── Dataset section
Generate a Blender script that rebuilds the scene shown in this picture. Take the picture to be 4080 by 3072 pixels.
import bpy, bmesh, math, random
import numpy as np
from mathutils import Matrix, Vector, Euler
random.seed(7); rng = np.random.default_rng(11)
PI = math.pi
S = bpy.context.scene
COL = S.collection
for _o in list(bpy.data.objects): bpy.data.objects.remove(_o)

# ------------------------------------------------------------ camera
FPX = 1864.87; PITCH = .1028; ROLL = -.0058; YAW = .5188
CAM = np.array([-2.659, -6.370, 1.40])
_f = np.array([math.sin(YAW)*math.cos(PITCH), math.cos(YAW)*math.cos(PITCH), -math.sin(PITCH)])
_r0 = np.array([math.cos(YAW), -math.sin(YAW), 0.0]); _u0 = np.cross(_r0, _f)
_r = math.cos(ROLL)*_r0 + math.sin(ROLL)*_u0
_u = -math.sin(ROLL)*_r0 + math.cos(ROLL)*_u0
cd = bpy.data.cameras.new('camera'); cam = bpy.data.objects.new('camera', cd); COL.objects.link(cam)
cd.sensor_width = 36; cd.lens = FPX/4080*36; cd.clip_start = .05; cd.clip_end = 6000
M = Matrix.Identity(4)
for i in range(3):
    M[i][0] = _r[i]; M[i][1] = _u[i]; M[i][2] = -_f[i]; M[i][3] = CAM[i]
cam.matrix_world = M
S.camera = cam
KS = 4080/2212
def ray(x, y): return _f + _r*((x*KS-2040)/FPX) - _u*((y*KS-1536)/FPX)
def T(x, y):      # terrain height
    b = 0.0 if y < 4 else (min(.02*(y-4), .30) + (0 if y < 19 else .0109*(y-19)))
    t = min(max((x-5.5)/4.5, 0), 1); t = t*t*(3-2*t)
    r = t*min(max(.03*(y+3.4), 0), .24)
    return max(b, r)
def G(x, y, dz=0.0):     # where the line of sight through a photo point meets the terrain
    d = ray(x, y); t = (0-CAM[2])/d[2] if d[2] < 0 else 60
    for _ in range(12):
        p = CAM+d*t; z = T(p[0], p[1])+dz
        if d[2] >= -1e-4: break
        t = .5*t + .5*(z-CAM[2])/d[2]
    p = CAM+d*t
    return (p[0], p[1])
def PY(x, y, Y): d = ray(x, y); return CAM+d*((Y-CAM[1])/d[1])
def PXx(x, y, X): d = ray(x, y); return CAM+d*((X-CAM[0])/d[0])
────
__To be done__.
Give again, word for word, the lines of the listing, starting at its first line and ending with the line containing "for _o in list(bpy.data.objects): bpy.data.objects.remove(_o)".

__Result of this exercise__.
Generate a Blender script that rebuilds the scene shown in this picture. Take the picture to be 4080 by 3072 pixels.
import bpy, bmesh, math, random
import numpy as np
from mathutils import Matrix, Vector, Euler
random.seed(7); rng = np.random.default_rng(11)
PI = math.pi
S = bpy.context.scene
COL = S.collection
for _o in list(bpy.data.objects): bpy.data.objects.remove(_o)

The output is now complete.